Material for this exercise:
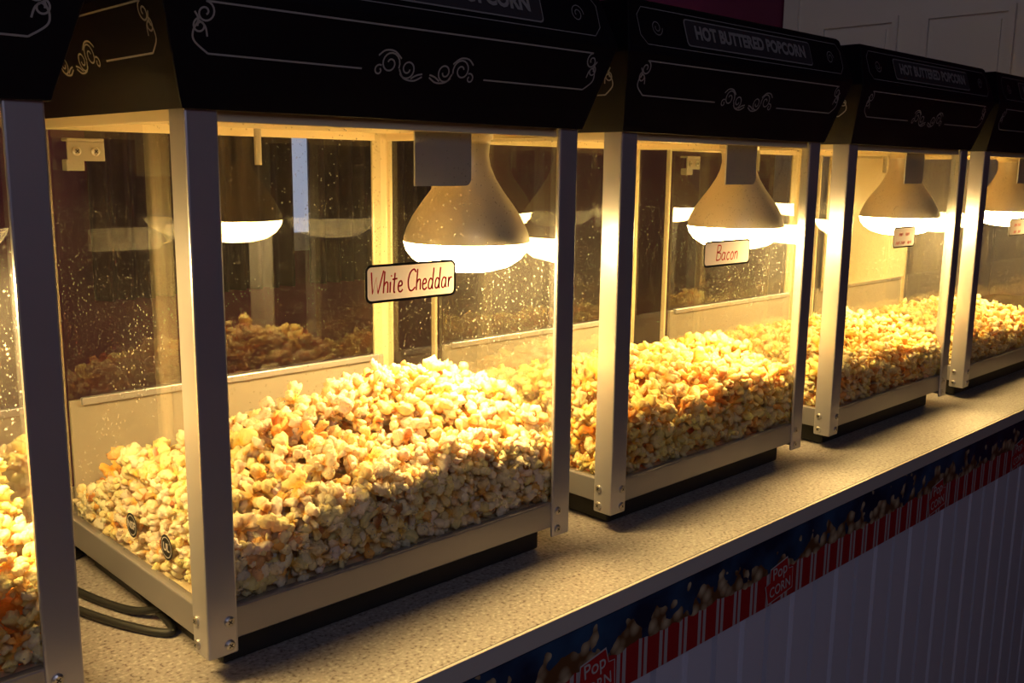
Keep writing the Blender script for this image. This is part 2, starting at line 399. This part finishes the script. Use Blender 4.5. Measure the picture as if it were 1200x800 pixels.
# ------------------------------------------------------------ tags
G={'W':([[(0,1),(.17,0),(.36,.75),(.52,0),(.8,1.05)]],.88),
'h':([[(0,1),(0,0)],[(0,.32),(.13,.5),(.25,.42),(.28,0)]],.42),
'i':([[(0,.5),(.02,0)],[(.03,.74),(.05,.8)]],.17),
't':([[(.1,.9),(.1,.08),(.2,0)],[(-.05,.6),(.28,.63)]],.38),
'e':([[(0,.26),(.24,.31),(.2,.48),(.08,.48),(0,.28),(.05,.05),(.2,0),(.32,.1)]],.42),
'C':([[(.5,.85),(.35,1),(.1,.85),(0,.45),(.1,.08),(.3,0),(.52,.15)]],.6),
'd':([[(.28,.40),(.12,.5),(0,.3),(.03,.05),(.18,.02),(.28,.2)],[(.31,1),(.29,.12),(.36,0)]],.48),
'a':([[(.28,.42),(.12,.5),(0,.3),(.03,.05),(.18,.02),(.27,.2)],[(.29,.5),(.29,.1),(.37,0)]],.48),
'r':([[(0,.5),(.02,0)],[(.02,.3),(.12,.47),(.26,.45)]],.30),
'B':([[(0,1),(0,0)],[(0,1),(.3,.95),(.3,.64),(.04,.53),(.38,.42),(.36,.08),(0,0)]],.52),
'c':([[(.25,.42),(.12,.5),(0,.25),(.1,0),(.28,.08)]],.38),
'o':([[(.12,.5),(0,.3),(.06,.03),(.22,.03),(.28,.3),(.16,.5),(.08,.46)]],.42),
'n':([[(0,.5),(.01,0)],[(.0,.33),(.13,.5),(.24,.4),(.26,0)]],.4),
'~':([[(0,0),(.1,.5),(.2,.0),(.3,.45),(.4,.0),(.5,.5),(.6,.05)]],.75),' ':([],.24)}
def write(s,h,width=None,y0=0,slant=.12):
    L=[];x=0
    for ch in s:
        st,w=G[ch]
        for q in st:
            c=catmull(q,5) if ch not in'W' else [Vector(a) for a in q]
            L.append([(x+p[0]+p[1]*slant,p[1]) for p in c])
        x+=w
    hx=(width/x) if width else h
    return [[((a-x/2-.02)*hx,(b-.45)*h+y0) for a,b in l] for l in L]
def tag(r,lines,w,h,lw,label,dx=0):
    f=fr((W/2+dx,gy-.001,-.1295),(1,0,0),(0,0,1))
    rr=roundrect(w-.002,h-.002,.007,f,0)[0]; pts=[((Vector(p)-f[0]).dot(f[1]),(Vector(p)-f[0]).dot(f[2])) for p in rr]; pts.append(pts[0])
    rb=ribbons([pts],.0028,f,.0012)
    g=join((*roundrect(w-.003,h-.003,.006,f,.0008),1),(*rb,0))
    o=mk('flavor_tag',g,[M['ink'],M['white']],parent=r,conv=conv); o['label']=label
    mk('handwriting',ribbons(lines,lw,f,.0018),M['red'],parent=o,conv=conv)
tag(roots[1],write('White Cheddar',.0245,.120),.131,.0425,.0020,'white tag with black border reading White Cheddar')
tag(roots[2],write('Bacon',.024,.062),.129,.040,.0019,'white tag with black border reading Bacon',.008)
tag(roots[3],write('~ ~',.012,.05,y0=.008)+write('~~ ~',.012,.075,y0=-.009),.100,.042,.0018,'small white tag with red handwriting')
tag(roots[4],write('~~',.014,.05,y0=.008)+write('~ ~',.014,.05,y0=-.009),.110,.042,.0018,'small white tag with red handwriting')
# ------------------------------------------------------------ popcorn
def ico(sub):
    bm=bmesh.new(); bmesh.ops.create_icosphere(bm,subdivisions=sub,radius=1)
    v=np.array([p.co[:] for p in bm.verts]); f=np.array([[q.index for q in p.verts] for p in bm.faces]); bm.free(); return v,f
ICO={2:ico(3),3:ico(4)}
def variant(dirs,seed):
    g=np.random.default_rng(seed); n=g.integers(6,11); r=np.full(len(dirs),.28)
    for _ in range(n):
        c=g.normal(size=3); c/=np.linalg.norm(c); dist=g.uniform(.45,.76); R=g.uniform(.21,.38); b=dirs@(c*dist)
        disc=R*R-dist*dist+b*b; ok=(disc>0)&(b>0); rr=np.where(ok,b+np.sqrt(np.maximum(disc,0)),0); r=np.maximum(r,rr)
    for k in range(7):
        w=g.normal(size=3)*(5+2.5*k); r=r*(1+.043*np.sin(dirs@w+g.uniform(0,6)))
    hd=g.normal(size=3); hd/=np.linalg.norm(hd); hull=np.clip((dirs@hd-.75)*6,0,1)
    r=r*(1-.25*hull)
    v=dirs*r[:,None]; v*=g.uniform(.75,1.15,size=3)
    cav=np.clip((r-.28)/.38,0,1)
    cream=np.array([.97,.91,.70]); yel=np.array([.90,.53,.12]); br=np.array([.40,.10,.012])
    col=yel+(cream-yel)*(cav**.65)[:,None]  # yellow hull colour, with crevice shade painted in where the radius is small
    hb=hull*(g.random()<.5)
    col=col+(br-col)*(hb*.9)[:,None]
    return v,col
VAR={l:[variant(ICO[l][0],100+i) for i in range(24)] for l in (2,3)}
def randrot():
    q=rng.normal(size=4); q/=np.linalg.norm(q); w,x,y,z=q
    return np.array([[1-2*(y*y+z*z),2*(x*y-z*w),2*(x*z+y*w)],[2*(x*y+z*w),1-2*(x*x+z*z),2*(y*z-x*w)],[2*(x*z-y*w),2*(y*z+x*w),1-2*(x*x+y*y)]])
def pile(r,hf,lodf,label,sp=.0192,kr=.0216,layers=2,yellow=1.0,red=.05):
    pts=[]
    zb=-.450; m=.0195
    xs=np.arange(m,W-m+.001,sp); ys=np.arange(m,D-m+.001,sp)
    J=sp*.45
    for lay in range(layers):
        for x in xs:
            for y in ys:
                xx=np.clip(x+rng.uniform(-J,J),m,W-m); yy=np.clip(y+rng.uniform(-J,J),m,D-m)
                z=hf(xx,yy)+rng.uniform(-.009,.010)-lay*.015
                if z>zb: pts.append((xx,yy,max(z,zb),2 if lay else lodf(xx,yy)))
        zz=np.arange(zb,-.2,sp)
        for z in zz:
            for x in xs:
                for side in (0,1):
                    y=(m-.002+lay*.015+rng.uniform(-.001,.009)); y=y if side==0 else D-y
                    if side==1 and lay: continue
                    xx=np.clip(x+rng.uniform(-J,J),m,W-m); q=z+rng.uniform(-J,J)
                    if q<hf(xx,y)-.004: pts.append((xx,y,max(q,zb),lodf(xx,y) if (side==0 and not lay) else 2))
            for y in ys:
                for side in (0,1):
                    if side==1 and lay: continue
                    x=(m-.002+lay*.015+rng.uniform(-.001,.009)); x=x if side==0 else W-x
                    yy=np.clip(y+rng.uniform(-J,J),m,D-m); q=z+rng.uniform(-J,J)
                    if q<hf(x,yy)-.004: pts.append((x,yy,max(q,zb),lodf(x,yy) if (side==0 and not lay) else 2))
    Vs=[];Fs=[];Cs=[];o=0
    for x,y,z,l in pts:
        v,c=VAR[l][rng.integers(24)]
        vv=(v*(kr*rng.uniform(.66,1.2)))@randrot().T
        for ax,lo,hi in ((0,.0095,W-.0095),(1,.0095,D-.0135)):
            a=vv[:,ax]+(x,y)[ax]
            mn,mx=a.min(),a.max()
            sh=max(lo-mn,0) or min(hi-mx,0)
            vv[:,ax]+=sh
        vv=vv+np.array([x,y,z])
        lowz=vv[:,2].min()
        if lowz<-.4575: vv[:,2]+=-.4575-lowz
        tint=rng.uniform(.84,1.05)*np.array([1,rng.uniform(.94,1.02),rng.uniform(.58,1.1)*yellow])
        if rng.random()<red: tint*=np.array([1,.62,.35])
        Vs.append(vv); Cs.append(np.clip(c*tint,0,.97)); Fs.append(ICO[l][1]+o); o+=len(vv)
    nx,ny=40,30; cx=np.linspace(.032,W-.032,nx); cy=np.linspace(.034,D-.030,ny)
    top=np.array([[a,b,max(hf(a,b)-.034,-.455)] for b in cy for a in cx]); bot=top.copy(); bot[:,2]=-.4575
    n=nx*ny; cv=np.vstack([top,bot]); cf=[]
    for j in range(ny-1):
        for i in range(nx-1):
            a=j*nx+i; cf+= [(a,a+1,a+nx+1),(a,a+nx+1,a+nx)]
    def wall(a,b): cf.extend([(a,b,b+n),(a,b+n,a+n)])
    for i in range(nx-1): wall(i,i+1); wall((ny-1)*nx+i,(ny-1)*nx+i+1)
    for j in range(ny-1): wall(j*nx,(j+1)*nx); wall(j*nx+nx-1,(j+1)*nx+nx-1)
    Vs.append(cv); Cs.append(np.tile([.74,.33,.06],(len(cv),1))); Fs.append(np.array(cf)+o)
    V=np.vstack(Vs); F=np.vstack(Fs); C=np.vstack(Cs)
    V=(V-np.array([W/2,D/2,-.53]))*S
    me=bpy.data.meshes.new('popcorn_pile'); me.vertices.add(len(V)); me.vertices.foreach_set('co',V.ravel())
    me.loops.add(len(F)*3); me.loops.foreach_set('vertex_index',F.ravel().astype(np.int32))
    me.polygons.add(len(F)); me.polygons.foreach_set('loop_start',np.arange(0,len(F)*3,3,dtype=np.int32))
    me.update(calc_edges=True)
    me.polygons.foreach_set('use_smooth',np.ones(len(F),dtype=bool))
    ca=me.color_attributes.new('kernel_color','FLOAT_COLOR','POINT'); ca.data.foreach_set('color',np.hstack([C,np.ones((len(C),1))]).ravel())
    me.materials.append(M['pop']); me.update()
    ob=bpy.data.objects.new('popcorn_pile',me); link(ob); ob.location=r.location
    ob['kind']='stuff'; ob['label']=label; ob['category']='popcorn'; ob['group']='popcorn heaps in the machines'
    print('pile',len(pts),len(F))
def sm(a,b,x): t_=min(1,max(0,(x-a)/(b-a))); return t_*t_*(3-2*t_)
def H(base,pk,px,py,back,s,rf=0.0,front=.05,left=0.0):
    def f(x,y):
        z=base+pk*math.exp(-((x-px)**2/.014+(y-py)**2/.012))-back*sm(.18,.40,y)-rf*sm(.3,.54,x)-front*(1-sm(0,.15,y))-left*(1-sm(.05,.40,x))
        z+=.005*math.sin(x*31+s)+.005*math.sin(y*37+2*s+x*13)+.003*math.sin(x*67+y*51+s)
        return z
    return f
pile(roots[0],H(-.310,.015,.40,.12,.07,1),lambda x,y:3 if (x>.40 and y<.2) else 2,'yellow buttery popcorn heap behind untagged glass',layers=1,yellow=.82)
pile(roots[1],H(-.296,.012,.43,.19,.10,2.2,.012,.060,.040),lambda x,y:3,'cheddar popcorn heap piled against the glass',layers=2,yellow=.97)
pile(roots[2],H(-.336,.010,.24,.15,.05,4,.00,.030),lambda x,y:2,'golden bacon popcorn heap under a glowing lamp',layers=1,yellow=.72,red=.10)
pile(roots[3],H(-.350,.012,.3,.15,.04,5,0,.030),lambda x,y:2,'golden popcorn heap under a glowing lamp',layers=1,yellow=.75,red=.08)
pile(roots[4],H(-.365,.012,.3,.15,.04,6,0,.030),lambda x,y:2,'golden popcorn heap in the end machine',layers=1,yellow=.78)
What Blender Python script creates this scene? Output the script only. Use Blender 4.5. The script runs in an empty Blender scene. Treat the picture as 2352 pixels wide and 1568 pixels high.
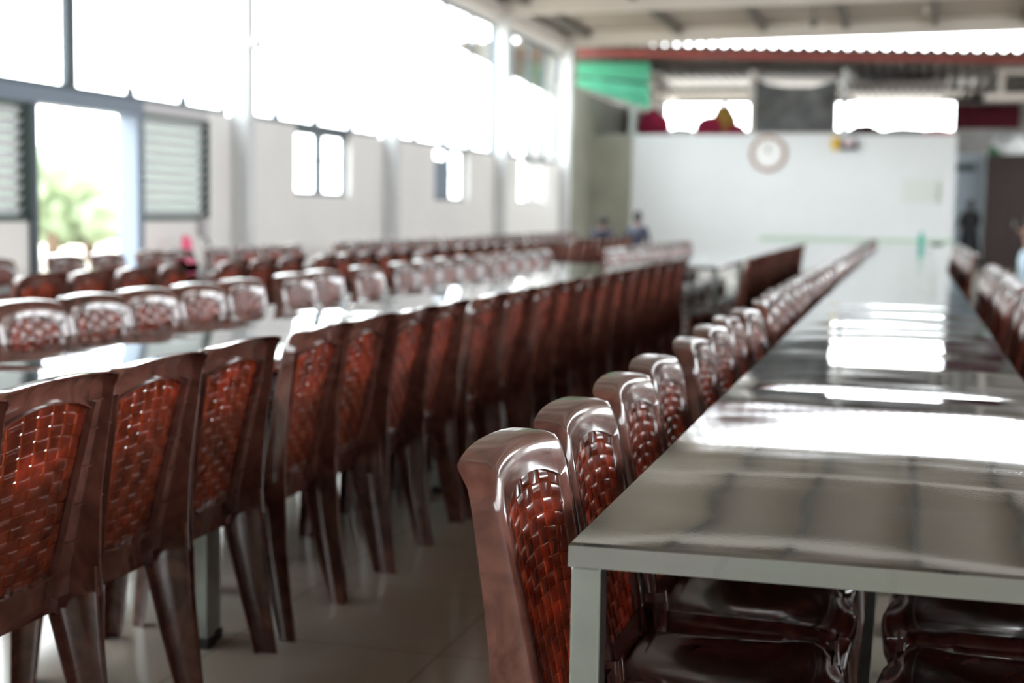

Directive: Pull out every line of the records above that contains the word "picture".

Solution to the problem:
Keep writing the Blender script for this image. This is part 2, starting at line 399. This part finishes the script. Use Blender 4.5. Measure the picture as if it were 1200x800 pixels.
What Blender Python script creates this scene? Output the script only. Use Blender 4.5. The script runs in an empty Blender scene. Treat the picture as 2352 pixels wide and 1568 pixels high.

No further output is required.